A Russian court ruled to seize the shares of Bashneft, one of the country’s largest oil companies, effectively renationalizing it and overturning an allegedly fraudulent privatization whose results had stood for over 10 years.

The case has sent shivers through Russia’s business community, a fresh reminder that the ownership of the country’s biggest industrial assets still isn’t safe, nearly two decades after they were sold in frequently flawed or corrupt privatizations.

The case has been compared to the nationalization of Yukos in 2004 over alleged tax evasion and fraud by its owner, Mkihail Khodorkovsky. The politically ambitious Khodorkovsky, who was Russia’s richest man at the time, was subsequently jailed for 10 years, before being given a conditional release at the end of last year.

His company, meanwhile, was sold off, indirectly, to the then state-owned company OAO Rosneft for a song.
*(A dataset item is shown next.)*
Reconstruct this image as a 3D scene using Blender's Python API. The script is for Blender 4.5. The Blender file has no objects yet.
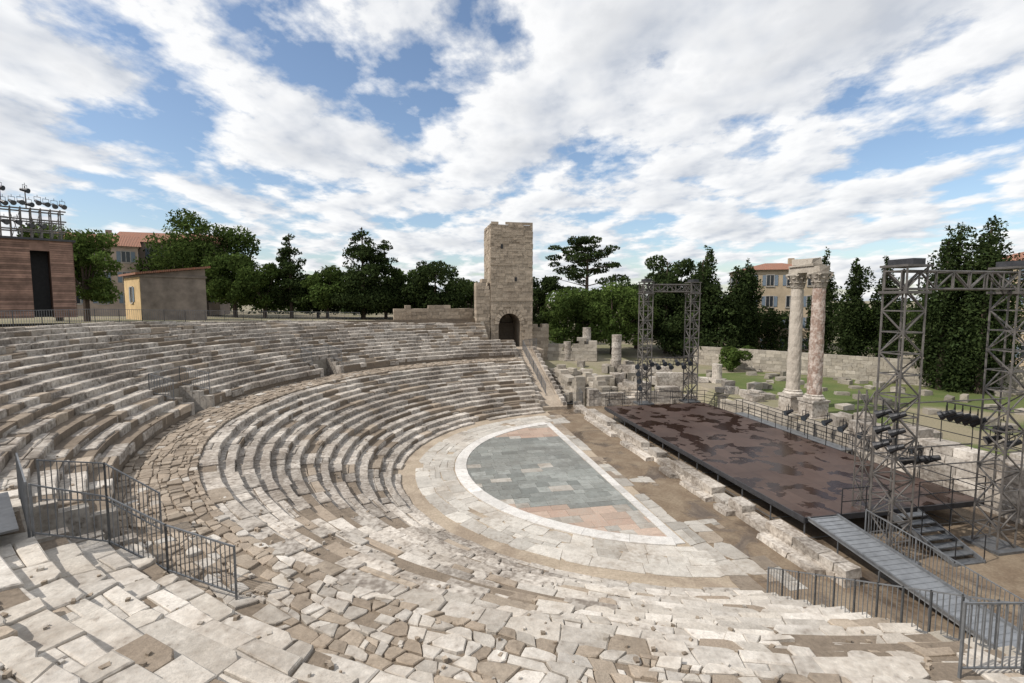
import bpy, math, random
import numpy as np
from mathutils import Matrix, Vector, noise as mnoise
random.seed(7); np.random.seed(7)
R=random.uniform
OX,OY=7.4,30.5
ANG=math.atan2(.194,.981)
EX=(math.cos(ANG),math.sin(ANG)); EY=(-math.sin(ANG),math.cos(ANG))
TM=Matrix.Translation((OX,OY,0))@Matrix.Rotation(ANG,4,'Z')
def W2L(x,y):
    a,b=x-OX,y-OY
    return (a*EX[0]+b*EX[1], a*EY[0]+b*EY[1])
scene=bpy.context.scene
# ---------------------------------------------------------------- materials
def newmat(name):
    m=bpy.data.materials.new(name); m.use_nodes=True
    nt=m.node_tree; nt.nodes.clear()
    o=nt.nodes.new('ShaderNodeOutputMaterial'); b=nt.nodes.new('ShaderNodeBsdfPrincipled')
    nt.links.new(b.outputs[0],o.inputs[0])
    return m,nt,b,o
def ramp(nt,src,a,b,ca=(0,0,0,1),cb=(1,1,1,1)):
    r=nt.nodes.new('ShaderNodeValToRGB'); e=r.color_ramp.elements
    e[0].position=a; e[1].position=b; e[0].color=ca; e[1].color=cb
    nt.links.new(src,r.inputs[0]); return r.outputs[0]
def mix(nt,f,a,b,mode='MIX'):
    m=nt.nodes.new('ShaderNodeMixRGB'); m.blend_type=mode
    for i,v in enumerate((f,a,b)):
        if isinstance(v,(int,float)): m.inputs[i].default_value=v if i==0 else (v,v,v,1)
        elif isinstance(v,tuple): m.inputs[i].default_value=v+(1,) if len(v)==3 else v
        else: nt.links.new(v,m.inputs[i])
    return m.outputs[0]
def math_(nt,op,a,b=None,clamp=False):
    m=nt.nodes.new('ShaderNodeMath'); m.operation=op; m.use_clamp=clamp
    for i,v in enumerate((a,b)):
        if v is None: continue
        if isinstance(v,(int,float)): m.inputs[i].default_value=v
        else: nt.links.new(v,m.inputs[i])
    return m.outputs[0]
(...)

Rosneft is now chaired by Igor Sechin, who had directed the campaign against Khodorkovsky from his position as deputy chief of staff at the Kremlin.

Bashneft is majority-owned by the London-listed conglomerate OAO AFK Sistema, whose billionaire head Vladimir Evtushenkov is currently under house arrest on charges of money laundering. He denies the charges and has said he will contest them.
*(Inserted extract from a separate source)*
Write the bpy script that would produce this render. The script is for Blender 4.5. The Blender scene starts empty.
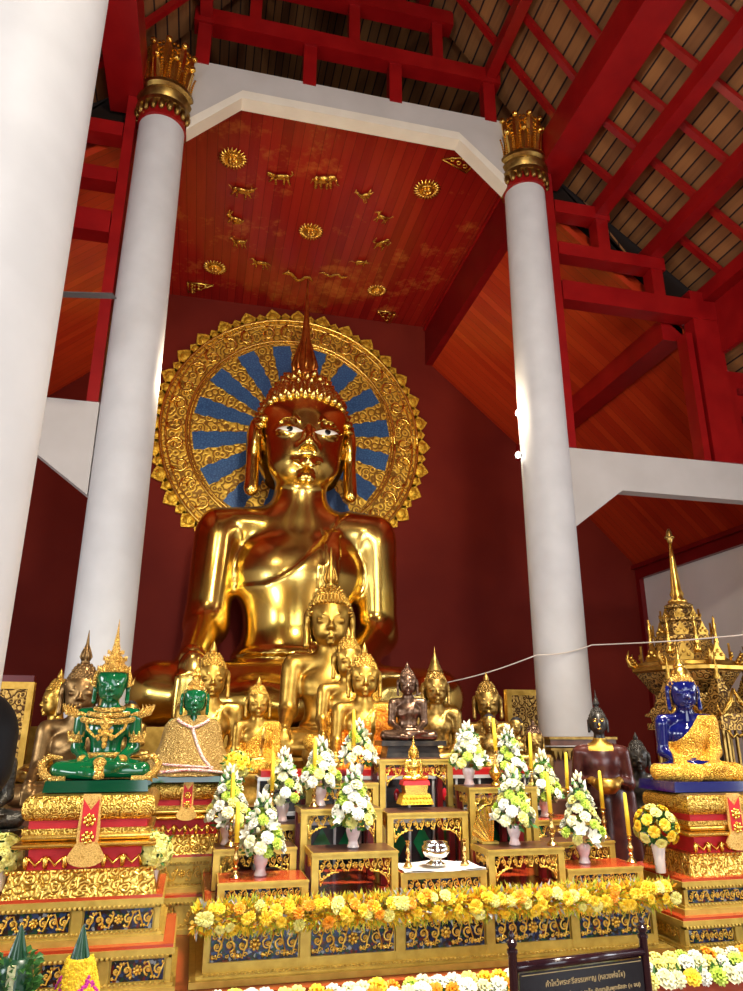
import bpy, math, random
import numpy as np
from mathutils import Vector, Matrix, Euler
random.seed(7); rng = np.random.default_rng(7)
sc = bpy.context.scene; COL = sc.collection
R = math.radians; PI = math.pi

# ------------------------------------------------------------------ camera, world, lights, exposure
F, TH, PS, RO, CZ = 715.0, R(18.1), R(13.2), R(0.15), 1.6
cam = bpy.data.cameras.new('camera'); camo = bpy.data.objects.new('camera', cam); COL.objects.link(camo)
cam.sensor_fit = 'VERTICAL'; cam.sensor_height = 24; cam.lens = F / 991 * 24; cam.clip_start = .05; cam.clip_end = 100
camo.matrix_world = Matrix.Translation((0, 0, CZ)) @ Matrix.Rotation(-PS, 4, 'Z') @ Matrix.Rotation(PI/2 + TH, 4, 'X') @ Matrix.Rotation(RO, 4, 'Z')
sc.camera = camo
sc.view_settings.view_transform = 'Standard'; sc.view_settings.look = 'None'; sc.view_settings.gamma = 1
sc.view_settings.use_curve_mapping = False; sc.view_settings.exposure = 0.0
w = bpy.data.worlds.new('sky'); sc.world = w; w.use_nodes = True
w.node_tree.nodes['Background'].inputs[0].default_value = (.85, .92, 1, 1); w.node_tree.nodes['Background'].inputs[1].default_value = 0.9
def area(name, loc, tgt, sx, sy, power, col=(1, 1, 1), spread=180):
    l = bpy.data.lights.new(name, 'AREA'); l.shape = 'RECTANGLE'; l.size = sx; l.size_y = sy; l.energy = power; l.color = col; l.spread = R(spread)
    o = bpy.data.objects.new(name, l); COL.objects.link(o); o.location = loc
    o.rotation_euler = (Vector(tgt) - Vector(loc)).to_track_quat('-Z', 'Y').to_euler(); return o
def spot(name, loc, tgt, power, ang=60, col=(1, .8, .5), size=.06, blend=.6):
    l = bpy.data.lights.new(name, 'SPOT'); l.energy = power; l.spot_size = R(ang); l.spot_blend = blend; l.color = col; l.shadow_soft_size = size
    o = bpy.data.objects.new(name, l); COL.objects.link(o); o.location = loc
    o.rotation_euler = (Vector(tgt) - Vector(loc)).to_track_quat('-Z', 'Y').to_euler(); return o
# daylight through the open front doorway and the side windows of the hall
area('daylight_doorway', (1.5, -7.9, 2.6), (1.5, 4, 2.8), 5.0, 4.6, 460, (.86, .93, 1))
for yy in (-5, -1, 3):
    area('daylight_window', (-5.4, yy, 2.2), (0, yy, 2.2), 2.0, 1.9, 190, (.9, .95, 1))
    area('daylight_window', (8.45, yy, 2.2), (3, yy, 2.2), 2.0, 1.9, 110, (.9, .95, 1))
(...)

Sistema had built a controlling stake in Bashneft with two acquisitions in 2005 and 2009. For $2.5 billion, it bought Bashneft and other energy companies with lucrative local monopolies from vehicles controlled by Ural Rakhimov, the son of the then-president of Bashkortostan, the company’s home region.

Rosneft says it’s not interested in buying Bashneft, but it would be an attractive source of cash for a company in Rosneft’s position. Rosneft is heavily indebted and is shut out of western markets by western sanctions. It has to repay $14 billion by February. Last week, it asked the Finance Ministry for $50 billion from Russia’s National Welfare Fund to help it with its debt repayments, but was rebuffed.

Although perceived as one of the most corrupt regions in the country, Rakhimov senior had been tolerated by President Vladimir Putin for years, even after scrapping elections for regional leaders and making them accountable only to him. Rakhimov ultimately resigned early from his third term in 2010.

Prosecutors allege that the sale of the state’s interest in Bashneft to Rakhimov junior’s companies had been illegal, a view endorsed ahead of the trial in a recent interview by a Rosneft spokesman.

The privatization had, however, received all the necessary state approvals at the time. Sistema had in turn also received the approval of federal regulators when buying the company.

Paradoxically, Sistema’s depositary receipts rose 14% in London on the news, mainly because the court didn’t immediately confiscate some $4.5 billion in dividends that Bashneft and the Bashkir energy companies had paid Sistema since 2009. They’re still down 74% year-to-date.

However, the news agency Interfax quoted an official as saying that the return of illegally seized assets “will go progressively and in stages.”

The case has been seen in Moscow as another sign of the ascendancy of policy ‘hawks’ such as Sechin over more liberal figures such as Prime Minister Dmitry Medvedev. Medvedev was quoted by ITAR-TASS as saying that: “Entrepreneurs definitely should not live in an atmosphere of fear…Businessmen of good faith must be under the protection of the law, they have to be protected and encouraged as much as possible.”

Sistema, whose biggest other asset is a stake in NYSE-listed mobile carrier OAO Mobile TeleSystems (MBT), said Thursday its individual units continue to operate as normal, but said the “ongoing litigation could have a significant negative impact” on its own financial condition and obligations.

It has a month to appeal the ruling.